The crisis establishes the position. The process works out the implications. Both are the Spirit's work. Your role is cooperation, not generation. You yield, you submit, you obey what the Spirit is showing you, and you trust that the One who began the work will complete it.
A Word for the Hebrew Roots Believer
If you have come into Torah observance from a background that included Spirit-filled life, and somewhere along the way you quietly set aside the gifts and the supernatural dimension of Spirit-life in exchange for deeper Torah knowledge — I want to say this as directly as I can: you did not trade up.
Torah knowledge without the Spirit within is the same problem Israel had at Sinai. The standard is there. The power to meet it from the heart is not. The Spirit within is not a Pentecostal add-on that you outgrow when you mature theologically. The Spirit within is the mechanism of everything Jeremiah and Ezekiel promised. He is what makes Torah from the heart possible rather than Torah as performance. He is what makes the New Covenant new.
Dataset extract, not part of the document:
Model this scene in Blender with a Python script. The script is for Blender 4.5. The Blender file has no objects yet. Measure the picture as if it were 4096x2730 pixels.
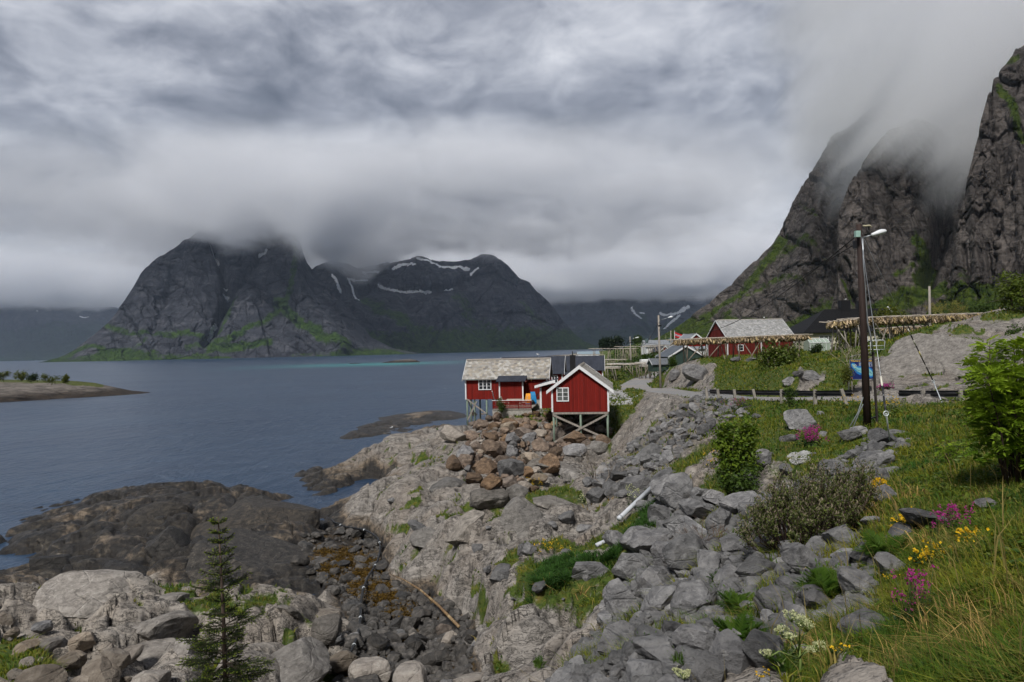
import bpy, bmesh, math, random
import numpy as np
from mathutils import Vector, Matrix
random.seed(7)
RNG = np.random.default_rng(11)
scene = bpy.context.scene
COL = scene.collection
R_ = math.radians

# ------------------------------------------------------------------ camera
F = 2730.0; CX = 2048.0; CY = 1365.0; H = 11.5
PITCH = math.atan(32 / 2730.0); ROLL = math.atan(0.0219)
_f = np.array([0, math.cos(PITCH), math.sin(PITCH)])
_u0 = np.array([0, -math.sin(PITCH), math.cos(PITCH)])
_r0 = np.array([1.0, 0, 0])
CR = math.cos(ROLL) * _r0 - math.sin(ROLL) * _u0
CU = math.cos(ROLL) * _u0 + math.sin(ROLL) * _r0
CF = _f

def ray(px, py):
    return (px - CX) / F * CR + (CY - py) / F * CU + CF

def P(px, py, d):
    """world point seen at photo pixel (px, py), d metres ahead of the viewpoint"""
    v = ray(px, py)
    return np.array([0, 0, H]) + v * (d / v[1])

def PZ(px, py, z):
    v = ray(px, py)
    return np.array([0, 0, H]) + v * ((z - H) / v[2])

def proj(x, y, z):
    dx, dy, dz = x, y, z - H
    a = dx * CR[0] + dy * CR[1] + dz * CR[2]
    b = dx * CU[0] + dy * CU[1] + dz * CU[2]
    c = dx * CF[0] + dy * CF[1] + dz * CF[2]
    c = np.where(np.abs(c) < 1e-6, 1e-6, c)
    return CX + F * a / c, CY - F * b / c

cam = bpy.data.cameras.new("camera")
camo = bpy.data.objects.new("camera", cam); COL.objects.link(camo)
cam.sensor_width = 36; cam.sensor_fit = 'HORIZONTAL'; cam.lens = 24.0
cam.clip_start = 0.1; cam.clip_end = 60000
M = Matrix(((CR[0], CU[0], -CF[0], 0), (CR[1], CU[1], -CF[1], 0), (CR[2], CU[2], -CF[2], H), (0, 0, 0, 1)))
camo.matrix_world = M
scene.camera = camo

# ------------------------------------------------------------------ object helpers
def tag(o, label=None, cat=None, group=None, kind=None):
    if label: o['label'] = label
    if cat: o['category'] = cat
    if group: o['group'] = group
    if kind: o['kind'] = kind
    return o

def link(name, me, mat=None, parent=None):
    o = bpy.data.objects.new(name, me); COL.objects.link(o)
    if mat is not None:
        me.materials.clear(); me.materials.append(mat)
    if parent is not None: o.parent = parent
    return o

def empty(name, loc=(0, 0, 0), rz=0.0):
    o = bpy.data.objects.new(name, None); COL.objects.link(o)
    o.location = loc; o.rotation_euler = (0, 0, rz)
    o.empty_display_size = 0.2
    return o

def np_mesh(name, v, f, smooth=False, attrs=None, cols=None, mats=None, mi=None):
    """v (n,3); f (m,k) int array of k-gons or list of such arrays"""
    me = bpy.data.meshes.new(name)
    fs = f if isinstance(f, list) else [f]
    v = np.asarray(v, dtype=np.float32)
    me.vertices.add(len(v)); me.vertices.foreach_set("co", v.ravel())
    loops = np.concatenate([a.ravel() for a in fs]).astype(np.int32)
    tot = np.concatenate([np.full(len(a), a.shape[1], dtype=np.int32) for a in fs])
    st = np.concatenate(([0], np.cumsum(tot)[:-1])).astype(np.int32)
    me.loops.add(len(loops)); me.loops.foreach_set("vertex_index", loops)
    me.polygons.add(len(tot)); me.polygons.foreach_set("loop_start", st); me.polygons.foreach_set("loop_total", tot)
    if mi is not None: me.polygons.foreach_set("material_index", np.asarray(mi, dtype=np.int32))
    me.update(calc_edges=True)
    me.polygons.foreach_set("use_smooth", np.full(len(tot), bool(smooth)))
    for k, a in (attrs or {}).items():
        at = me.attributes.new(k, 'FLOAT', 'POINT'); at.data.foreach_set("value", np.asarray(a, dtype=np.float32))
    for k, a in (cols or {}).items():
        a = np.asarray(a, dtype=np.float32)
        if a.shape[1] == 3: a = np.concatenate([a, np.ones((len(a), 1), np.float32)], 1)
        at = me.attributes.new(k, 'FLOAT_COLOR', 'POINT'); at.data.foreach_set("color", a.ravel())
    return me

def grid_faces(nr, nc):
    i = np.arange(nr - 1)[:, None] * nc + np.arange(nc - 1)[None, :]
    return np.stack([i, i + 1, i + nc + 1, i + nc], -1).reshape(-1, 4)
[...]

You can know every Torah portion, observe every appointed time, wear tzitzit, keep Sabbath, and eat clean — and still be operating in Old Covenant mechanics if the Spirit within is not the engine of your obedience. Yehovah is not impressed with external compliance produced by willpower. He is after a people whose hearts have been transformed by His Spirit to love what He loves and walk in what He walks in.
Sanctifying grace is the grace that does that work. It requires the Spirit within to do it. And the Spirit within is available — promised, purchased, given as Yehovah's own arrabon to every believer who enters the ketubah.
There is a full teaching series coming that will go deep into every dimension of the Spirit's work — the nine gifts, the nine fruits, the ministry of the Spirit in righteousness and judgment and conviction and revelation, the Spirit upon for supernatural operation, and the life of a Kingdom believer walking in the full measure of what Yehovah has provided. What this teaching can give you is the theological framework and the hunger to go after all of it.
Do not settle for the foundation when Yehovah is offering you the whole house.